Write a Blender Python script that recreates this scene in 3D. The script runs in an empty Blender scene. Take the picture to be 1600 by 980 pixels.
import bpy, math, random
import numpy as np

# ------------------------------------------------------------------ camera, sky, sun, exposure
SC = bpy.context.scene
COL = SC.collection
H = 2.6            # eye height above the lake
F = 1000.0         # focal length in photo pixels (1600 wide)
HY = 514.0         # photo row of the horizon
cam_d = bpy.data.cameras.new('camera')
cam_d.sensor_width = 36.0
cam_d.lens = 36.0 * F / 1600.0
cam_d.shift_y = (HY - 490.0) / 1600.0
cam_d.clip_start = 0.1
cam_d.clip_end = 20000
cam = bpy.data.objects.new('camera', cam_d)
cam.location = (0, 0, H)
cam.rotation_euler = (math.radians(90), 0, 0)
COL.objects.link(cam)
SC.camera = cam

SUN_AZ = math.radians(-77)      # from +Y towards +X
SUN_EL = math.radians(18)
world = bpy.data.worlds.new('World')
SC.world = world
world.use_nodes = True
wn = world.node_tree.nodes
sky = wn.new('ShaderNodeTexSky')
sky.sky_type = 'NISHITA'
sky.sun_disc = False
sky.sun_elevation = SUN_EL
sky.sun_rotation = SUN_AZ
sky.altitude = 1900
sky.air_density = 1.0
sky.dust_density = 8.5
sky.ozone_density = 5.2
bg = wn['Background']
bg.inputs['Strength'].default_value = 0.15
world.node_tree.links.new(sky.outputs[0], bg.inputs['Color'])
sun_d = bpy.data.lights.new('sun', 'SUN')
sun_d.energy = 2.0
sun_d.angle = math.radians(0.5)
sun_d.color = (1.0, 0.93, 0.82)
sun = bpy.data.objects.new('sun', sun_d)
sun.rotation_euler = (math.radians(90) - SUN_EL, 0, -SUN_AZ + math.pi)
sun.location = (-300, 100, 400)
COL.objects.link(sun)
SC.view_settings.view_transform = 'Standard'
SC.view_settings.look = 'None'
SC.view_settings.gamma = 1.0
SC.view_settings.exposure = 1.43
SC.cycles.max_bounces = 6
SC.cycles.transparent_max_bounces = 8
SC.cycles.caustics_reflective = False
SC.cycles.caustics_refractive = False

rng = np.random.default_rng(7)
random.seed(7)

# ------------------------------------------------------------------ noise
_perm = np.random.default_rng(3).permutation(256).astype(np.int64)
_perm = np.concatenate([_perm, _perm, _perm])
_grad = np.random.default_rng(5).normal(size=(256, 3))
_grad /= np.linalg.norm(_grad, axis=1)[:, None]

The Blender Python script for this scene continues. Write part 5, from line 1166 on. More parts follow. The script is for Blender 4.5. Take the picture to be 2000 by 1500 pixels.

......

BRIEF: Look through the data and show every line containing "this".

EXERCISE ANSWER:
Write a Blender Python script that recreates this scene in 3D. The script runs in an empty Blender scene. Take the picture to be 1600 by 980 pixels.
The Blender Python script for this scene continues. Write part 5, from line 1166 on. More parts follow. The script is for Blender 4.5. Take the picture to be 2000 by 1500 pixels.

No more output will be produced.